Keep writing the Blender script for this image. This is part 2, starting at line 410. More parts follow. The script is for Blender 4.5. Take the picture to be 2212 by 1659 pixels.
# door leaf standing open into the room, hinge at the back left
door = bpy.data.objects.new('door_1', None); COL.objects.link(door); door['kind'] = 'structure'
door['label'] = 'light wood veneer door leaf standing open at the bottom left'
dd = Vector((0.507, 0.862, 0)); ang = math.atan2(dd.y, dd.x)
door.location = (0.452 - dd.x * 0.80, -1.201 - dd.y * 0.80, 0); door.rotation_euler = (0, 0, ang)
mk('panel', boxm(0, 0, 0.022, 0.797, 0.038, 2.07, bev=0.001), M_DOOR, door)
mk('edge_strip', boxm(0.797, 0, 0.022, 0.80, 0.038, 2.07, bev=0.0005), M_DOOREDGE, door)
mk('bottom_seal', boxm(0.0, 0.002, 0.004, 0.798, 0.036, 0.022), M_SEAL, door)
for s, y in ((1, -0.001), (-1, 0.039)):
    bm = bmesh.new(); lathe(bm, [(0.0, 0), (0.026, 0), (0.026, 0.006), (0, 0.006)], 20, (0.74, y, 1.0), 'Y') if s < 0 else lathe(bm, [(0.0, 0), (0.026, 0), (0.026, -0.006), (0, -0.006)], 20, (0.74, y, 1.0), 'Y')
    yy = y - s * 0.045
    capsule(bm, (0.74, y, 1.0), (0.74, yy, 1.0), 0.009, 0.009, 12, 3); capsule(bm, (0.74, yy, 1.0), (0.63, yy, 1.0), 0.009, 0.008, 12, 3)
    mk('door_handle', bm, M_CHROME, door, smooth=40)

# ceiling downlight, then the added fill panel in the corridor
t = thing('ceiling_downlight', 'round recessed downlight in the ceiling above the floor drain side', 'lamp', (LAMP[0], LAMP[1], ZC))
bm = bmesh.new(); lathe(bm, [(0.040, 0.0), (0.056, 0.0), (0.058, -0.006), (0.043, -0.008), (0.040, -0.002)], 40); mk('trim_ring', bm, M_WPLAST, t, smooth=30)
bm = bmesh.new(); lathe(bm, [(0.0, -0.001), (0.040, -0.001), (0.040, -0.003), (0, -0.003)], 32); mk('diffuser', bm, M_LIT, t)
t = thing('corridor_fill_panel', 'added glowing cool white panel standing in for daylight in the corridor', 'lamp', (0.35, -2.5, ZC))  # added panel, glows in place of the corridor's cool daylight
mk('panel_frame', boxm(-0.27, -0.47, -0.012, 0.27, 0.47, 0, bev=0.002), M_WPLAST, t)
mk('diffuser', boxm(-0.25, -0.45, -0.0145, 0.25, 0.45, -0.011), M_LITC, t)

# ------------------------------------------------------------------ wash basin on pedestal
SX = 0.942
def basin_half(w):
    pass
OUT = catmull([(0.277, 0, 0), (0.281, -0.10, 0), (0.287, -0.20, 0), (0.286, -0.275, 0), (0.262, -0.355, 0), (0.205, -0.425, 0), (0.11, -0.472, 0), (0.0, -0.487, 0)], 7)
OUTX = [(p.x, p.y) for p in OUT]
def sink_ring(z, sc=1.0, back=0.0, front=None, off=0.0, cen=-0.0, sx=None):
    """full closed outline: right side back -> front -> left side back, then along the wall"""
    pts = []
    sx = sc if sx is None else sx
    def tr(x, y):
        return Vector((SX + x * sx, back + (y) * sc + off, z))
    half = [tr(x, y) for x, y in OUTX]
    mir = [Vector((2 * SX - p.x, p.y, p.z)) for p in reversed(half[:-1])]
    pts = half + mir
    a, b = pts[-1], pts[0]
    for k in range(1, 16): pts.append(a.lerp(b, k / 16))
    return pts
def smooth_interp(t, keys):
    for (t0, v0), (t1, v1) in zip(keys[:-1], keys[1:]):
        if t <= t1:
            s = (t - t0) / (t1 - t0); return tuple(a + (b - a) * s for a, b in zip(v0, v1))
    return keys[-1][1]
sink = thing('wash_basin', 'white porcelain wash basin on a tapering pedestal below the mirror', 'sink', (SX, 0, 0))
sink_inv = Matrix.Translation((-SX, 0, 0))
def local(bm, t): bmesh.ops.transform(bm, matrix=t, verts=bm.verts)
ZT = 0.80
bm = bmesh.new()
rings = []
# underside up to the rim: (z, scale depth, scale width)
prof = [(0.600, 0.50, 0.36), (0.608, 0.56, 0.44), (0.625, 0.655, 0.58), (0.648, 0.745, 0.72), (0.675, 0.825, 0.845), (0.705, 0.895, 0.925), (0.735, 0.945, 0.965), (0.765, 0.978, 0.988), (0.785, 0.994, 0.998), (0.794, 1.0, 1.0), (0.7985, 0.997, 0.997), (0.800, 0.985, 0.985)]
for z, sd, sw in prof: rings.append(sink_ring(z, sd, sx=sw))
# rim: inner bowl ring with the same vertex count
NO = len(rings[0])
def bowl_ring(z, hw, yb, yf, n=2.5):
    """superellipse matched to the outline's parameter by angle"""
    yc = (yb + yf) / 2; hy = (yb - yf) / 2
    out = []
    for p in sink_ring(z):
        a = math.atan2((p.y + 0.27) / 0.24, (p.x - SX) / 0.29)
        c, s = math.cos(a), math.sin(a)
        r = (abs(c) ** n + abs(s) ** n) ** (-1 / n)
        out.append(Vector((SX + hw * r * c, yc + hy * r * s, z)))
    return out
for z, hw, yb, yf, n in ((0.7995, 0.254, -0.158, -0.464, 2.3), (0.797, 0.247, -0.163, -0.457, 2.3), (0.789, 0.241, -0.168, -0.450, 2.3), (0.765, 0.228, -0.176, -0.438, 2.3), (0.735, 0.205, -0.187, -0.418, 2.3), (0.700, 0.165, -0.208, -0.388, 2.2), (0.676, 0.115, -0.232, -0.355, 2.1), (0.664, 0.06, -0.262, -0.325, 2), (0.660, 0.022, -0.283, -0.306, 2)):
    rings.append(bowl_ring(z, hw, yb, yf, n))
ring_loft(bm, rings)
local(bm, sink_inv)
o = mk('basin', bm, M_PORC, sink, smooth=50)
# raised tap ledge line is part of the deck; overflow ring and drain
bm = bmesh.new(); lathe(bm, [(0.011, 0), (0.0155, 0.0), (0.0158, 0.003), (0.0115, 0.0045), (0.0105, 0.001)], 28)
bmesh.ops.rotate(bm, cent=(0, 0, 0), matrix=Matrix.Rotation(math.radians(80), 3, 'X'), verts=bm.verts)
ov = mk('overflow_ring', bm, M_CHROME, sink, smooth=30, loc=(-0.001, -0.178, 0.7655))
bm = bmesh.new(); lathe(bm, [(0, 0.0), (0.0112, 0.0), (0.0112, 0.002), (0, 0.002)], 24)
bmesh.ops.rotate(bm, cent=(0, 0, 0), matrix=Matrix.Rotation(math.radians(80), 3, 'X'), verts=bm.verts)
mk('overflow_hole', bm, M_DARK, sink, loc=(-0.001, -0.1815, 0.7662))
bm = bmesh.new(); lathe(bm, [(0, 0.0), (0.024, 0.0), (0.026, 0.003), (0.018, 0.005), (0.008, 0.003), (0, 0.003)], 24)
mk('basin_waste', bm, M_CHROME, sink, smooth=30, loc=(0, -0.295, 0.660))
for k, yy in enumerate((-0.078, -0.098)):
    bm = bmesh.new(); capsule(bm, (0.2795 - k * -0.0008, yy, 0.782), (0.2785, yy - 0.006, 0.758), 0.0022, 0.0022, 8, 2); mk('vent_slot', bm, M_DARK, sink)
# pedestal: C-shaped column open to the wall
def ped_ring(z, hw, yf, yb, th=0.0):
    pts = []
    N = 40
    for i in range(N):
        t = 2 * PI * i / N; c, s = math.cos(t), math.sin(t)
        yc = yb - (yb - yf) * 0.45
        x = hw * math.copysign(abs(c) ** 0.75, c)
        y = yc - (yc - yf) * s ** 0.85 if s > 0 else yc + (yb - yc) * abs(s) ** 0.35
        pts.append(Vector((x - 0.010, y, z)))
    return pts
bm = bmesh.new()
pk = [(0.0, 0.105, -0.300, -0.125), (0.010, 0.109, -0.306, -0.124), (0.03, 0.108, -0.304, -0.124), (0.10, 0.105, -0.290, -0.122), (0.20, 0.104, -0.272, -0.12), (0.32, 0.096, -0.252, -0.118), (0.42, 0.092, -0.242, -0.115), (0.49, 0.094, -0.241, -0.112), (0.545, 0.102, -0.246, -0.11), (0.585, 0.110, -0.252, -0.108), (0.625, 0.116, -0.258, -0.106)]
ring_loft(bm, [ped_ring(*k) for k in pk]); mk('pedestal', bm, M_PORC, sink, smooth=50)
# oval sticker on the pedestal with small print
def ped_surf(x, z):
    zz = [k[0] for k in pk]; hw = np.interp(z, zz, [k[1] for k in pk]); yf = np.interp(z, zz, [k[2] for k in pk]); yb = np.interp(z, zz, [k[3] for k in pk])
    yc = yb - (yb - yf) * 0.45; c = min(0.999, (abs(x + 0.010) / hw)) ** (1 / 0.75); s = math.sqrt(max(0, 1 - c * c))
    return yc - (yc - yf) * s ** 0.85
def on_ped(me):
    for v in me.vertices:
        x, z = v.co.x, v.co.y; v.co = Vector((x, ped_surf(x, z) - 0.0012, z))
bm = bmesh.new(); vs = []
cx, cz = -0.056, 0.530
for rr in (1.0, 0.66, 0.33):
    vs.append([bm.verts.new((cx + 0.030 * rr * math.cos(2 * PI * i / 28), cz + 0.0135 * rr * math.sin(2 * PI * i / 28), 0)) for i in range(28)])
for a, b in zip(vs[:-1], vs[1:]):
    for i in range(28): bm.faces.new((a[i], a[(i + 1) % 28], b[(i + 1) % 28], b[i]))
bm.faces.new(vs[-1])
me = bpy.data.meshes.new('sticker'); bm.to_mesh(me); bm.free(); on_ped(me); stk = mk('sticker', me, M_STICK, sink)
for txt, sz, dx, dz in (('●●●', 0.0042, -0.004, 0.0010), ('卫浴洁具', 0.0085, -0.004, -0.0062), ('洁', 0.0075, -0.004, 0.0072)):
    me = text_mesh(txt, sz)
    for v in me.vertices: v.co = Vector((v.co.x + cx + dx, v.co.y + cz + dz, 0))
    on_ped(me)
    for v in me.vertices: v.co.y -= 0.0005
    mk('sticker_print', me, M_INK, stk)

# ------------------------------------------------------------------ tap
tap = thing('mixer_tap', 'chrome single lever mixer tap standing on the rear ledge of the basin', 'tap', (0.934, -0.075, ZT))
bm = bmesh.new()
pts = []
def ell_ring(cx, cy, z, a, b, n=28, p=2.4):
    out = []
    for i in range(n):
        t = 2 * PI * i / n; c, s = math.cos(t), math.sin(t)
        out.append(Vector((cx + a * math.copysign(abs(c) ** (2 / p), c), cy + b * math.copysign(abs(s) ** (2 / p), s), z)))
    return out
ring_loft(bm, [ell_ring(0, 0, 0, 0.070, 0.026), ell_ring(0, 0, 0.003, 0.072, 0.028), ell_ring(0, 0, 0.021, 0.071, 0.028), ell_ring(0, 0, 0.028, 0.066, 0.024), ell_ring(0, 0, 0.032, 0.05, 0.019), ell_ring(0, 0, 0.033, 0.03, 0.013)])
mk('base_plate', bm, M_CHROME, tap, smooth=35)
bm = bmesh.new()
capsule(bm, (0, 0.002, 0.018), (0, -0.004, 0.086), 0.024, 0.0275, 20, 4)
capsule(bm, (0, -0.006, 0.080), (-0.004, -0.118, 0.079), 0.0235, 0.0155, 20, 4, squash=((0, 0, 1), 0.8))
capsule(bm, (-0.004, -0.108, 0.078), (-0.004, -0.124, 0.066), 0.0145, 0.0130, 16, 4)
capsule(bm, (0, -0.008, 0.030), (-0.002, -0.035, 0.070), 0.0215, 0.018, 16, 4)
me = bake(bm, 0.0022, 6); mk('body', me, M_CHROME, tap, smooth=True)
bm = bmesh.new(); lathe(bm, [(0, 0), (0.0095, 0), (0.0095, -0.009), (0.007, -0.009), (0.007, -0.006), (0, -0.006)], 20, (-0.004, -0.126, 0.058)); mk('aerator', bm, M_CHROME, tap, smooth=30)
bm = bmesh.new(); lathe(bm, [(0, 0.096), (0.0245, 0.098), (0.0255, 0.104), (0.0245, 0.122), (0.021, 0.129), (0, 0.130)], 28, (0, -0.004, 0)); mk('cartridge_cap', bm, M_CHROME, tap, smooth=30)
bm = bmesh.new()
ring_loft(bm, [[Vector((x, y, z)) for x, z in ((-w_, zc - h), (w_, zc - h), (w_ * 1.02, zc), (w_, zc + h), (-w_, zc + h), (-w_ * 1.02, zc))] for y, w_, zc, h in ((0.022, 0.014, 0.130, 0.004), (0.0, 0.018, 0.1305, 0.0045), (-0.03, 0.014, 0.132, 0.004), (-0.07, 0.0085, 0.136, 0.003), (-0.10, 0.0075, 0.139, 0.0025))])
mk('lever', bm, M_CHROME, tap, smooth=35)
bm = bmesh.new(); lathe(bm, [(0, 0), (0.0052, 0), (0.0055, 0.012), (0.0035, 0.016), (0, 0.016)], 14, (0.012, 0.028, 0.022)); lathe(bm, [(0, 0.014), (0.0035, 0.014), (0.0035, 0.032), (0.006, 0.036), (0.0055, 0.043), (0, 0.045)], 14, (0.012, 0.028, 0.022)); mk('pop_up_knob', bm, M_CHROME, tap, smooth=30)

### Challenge
Repeat, exactly and only, the lines from the beginning of the material through the line that contains "-0.011), M_LITC, t)".

### Response
Keep writing the Blender script for this image. This is part 2, starting at line 410. More parts follow. The script is for Blender 4.5. Take the picture to be 2212 by 1659 pixels.
# door leaf standing open into the room, hinge at the back left
door = bpy.data.objects.new('door_1', None); COL.objects.link(door); door['kind'] = 'structure'
door['label'] = 'light wood veneer door leaf standing open at the bottom left'
dd = Vector((0.507, 0.862, 0)); ang = math.atan2(dd.y, dd.x)
door.location = (0.452 - dd.x * 0.80, -1.201 - dd.y * 0.80, 0); door.rotation_euler = (0, 0, ang)
mk('panel', boxm(0, 0, 0.022, 0.797, 0.038, 2.07, bev=0.001), M_DOOR, door)
mk('edge_strip', boxm(0.797, 0, 0.022, 0.80, 0.038, 2.07, bev=0.0005), M_DOOREDGE, door)
mk('bottom_seal', boxm(0.0, 0.002, 0.004, 0.798, 0.036, 0.022), M_SEAL, door)
for s, y in ((1, -0.001), (-1, 0.039)):
    bm = bmesh.new(); lathe(bm, [(0.0, 0), (0.026, 0), (0.026, 0.006), (0, 0.006)], 20, (0.74, y, 1.0), 'Y') if s < 0 else lathe(bm, [(0.0, 0), (0.026, 0), (0.026, -0.006), (0, -0.006)], 20, (0.74, y, 1.0), 'Y')
    yy = y - s * 0.045
    capsule(bm, (0.74, y, 1.0), (0.74, yy, 1.0), 0.009, 0.009, 12, 3); capsule(bm, (0.74, yy, 1.0), (0.63, yy, 1.0), 0.009, 0.008, 12, 3)
    mk('door_handle', bm, M_CHROME, door, smooth=40)

# ceiling downlight, then the added fill panel in the corridor
t = thing('ceiling_downlight', 'round recessed downlight in the ceiling above the floor drain side', 'lamp', (LAMP[0], LAMP[1], ZC))
bm = bmesh.new(); lathe(bm, [(0.040, 0.0), (0.056, 0.0), (0.058, -0.006), (0.043, -0.008), (0.040, -0.002)], 40); mk('trim_ring', bm, M_WPLAST, t, smooth=30)
bm = bmesh.new(); lathe(bm, [(0.0, -0.001), (0.040, -0.001), (0.040, -0.003), (0, -0.003)], 32); mk('diffuser', bm, M_LIT, t)
t = thing('corridor_fill_panel', 'added glowing cool white panel standing in for daylight in the corridor', 'lamp', (0.35, -2.5, ZC))  # added panel, glows in place of the corridor's cool daylight
mk('panel_frame', boxm(-0.27, -0.47, -0.012, 0.27, 0.47, 0, bev=0.002), M_WPLAST, t)
mk('diffuser', boxm(-0.25, -0.45, -0.0145, 0.25, 0.45, -0.011), M_LITC, t)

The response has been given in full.